1911 Encyclopædia Britannica/Ewell, Richard Stoddert

From Wikisource
21673421911 Encyclopædia Britannica, Volume 10 — Ewell, Richard Stoddert

EWELL, RICHARD STODDERT (1817–1872), American soldier, lieutenant-general in the Confederate army, was born in Georgetown, now a part of Washington, D.C., on the 2nd of February 1817, and graduated at West Point in 1840. As a cavalry officer he saw much active service in the Mexican War and later in Indian warfare in New Mexico. He resigned his commission at the outbreak of the Civil War, and entered the Confederate service. He commanded a brigade in the first Bull Run campaign, and a division in the famous Valley Campaign of “Stonewall” Jackson, to whom he was next in rank. At Cross Keys he was in command of the forces which defeated General Frémont.
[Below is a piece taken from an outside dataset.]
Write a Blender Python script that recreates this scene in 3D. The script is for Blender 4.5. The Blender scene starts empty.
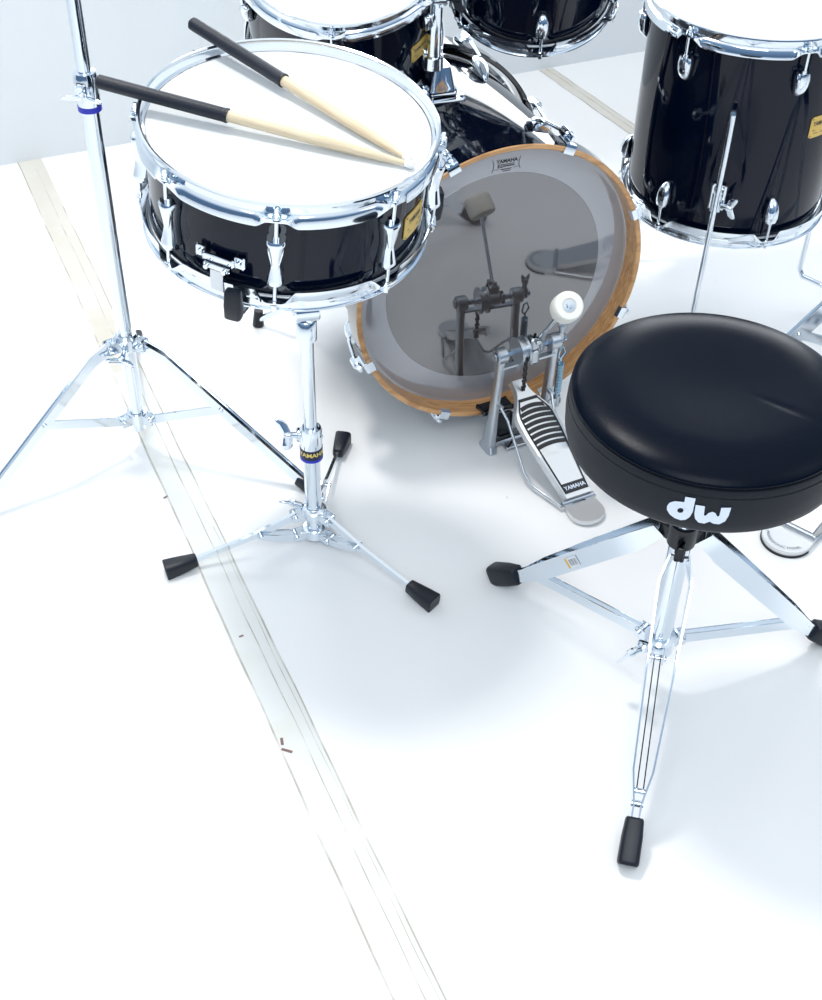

Ewell’s division served with Jackson in the Seven Days and in the campaign of Second Bull Run. At the action of Groveton Ewell lost a leg, but did not on that account retire from active service, though other generals led his men in the sanguinary battles of Antietam (where they lost 47% of their numbers) and Fredericksburg. After the death of “Stonewall” Jackson, Ewell was promoted lieutenant-general and appointed to command the 2nd Corps, with which he had served from the beginning of the Valley Campaign. His promotion set aside General J. E. B. Stuart, the temporary commander of Jackson’s corps; that Ewell, crippled as he was, was preferred to the brilliant cavalry leader was a marked testimony to his sterling qualities as a soldier. The invasion of Pennsylvania soon followed, Ewell’s corps leading the advance of Lee’s army. A federal force was skilfully cut off and destroyed near Winchester, Va., and Ewell’s corps then raided Maryland and southern Pennsylvania unchecked. At the battle of Gettysburg, the 2nd Corps decided the fighting of the first day in favour of the Confederates, driving the enemy before them; on the second day it fought a desperate action on Lee’s left wing. Ewell took part in the closing operations of 1863 and in all the battles of the Wilderness and Petersburg campaigns. In the final campaign of 1865 he and the remnant of his corps were cut off and forced to surrender at Sailor’s Creek, a few days before his chief capitulated to Grant at Appomattox. After the war General Ewell lived in retirement. He died near Spring Hill, Maury County, Tennessee, on the 25th of January 1872.